Die hier vorliegende "Mahnung mit Ankündigung von Zwangsvollstreckung" geht über ein erstes Mahnschreiben, das keine Inkongruenz bewirken kann, deutlich hinaus. Typisch für eine erste Mahnung ist, dass bisher gar kein Zahlungstitel existiert, jedenfalls aber eine Zwangsvollstreckung noch nicht absehbar ist. Dass eine erste Mahnung unter dem Blickwinkel eines inkongruenten Vollstreckungsdrucks nicht einer Mahnung mit Ankündigung der Zwangsvollstreckung gleichsteht, liegt auf der Hand. Durch die Ankündigung der Zwangsvollstreckung wird beim Empfänger die Erwartung hervorgerufen, dass diese auch umgehend stattfindet, wenn er nicht zahlt. Dass der Absender sich anders entschließt und zunächst weitere Mahnungen folgen lässt, die einen Rückschritt gegenüber dem bereits erzeugten Zahlungsdruck bedeuten würden, ist dagegen nicht zu erwarten. Unter den gegebenen Umständen kann der Hinweis auf die unterschiedlichen Vollstreckungsmöglichkeiten auch nicht als bloße Erläuterung der Vollstreckungsarten verstanden werden. Aufgrund der Ankündigung der Vollstreckung im Fall der Nichtzahlung musste der Empfänger damit rechnen, der Absender werde sämtliche Vollstreckungsmöglichkeiten einsetzen, soweit das Vermögen des Schuldners dafür eine Grundlage bot. Deshalb war auch nicht zu erwarten, dass nach der bereits erfolgten Ankündigung der Zwangsvollstreckung die Androhung bestimmter einzelner Vollstreckungsmaßnahmen vor ihrer Anordnung nachfolgte. Jedenfalls konnte der unbefangene Empfänger des Schreibens nach seinem Inhalt nicht darauf schließen, dass es sich nur um eine verschärfte Zahlungsaufforderung ohne ernsthafte Vollstreckungsabsichten des Versenders gehandelt haben könnte.

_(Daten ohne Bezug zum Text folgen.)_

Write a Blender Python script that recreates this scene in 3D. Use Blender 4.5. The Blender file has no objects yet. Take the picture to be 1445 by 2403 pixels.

d) Eine Ausuferung der durch Vollstreckungsdruck herbeigeführten Inkongruenz ist damit nicht zu befürchten. Diese Gefahr ist entgegen der Auffassung der Revision auch im Hinblick auf die Anwendung des § 133 Abs. 1 InsO nicht gegeben. Ist eine entsprechende Ankündigung außerhalb des Drei-Monats-Zeitraums ergangen, so führt eine daraufhin erfolgte Zahlung nicht zur Inkongruenz (BGH, Urteil vom 27. Mai 2003 - IX ZR 169/02, BGHZ 155, 75, 83 f; vom 18. Dezember 2003, aaO S. 254 f; Beschluss vom 18. Juni 2009 - IX ZR 7/07, ZIP 2009, 1434 Rn. 6).
2. Die weiteren Voraussetzungen für die Anwendung des § 131 Abs. 1 Nr. 1 InsO liegen vor. Soweit der Beklagte im Revisionsverfahren weiterhin in Abrede stellt, dass die Zahlung der Schuldnerin unter dem Druck des Schreibens vom 2. Februar 2005 erfolgt ist, wendet er sich gegen die anders lautenden tatrichterlichen Feststellungen des Berufungsgerichts. Durchgreifende Verfahrensrügen erhebt die Revision insoweit nicht.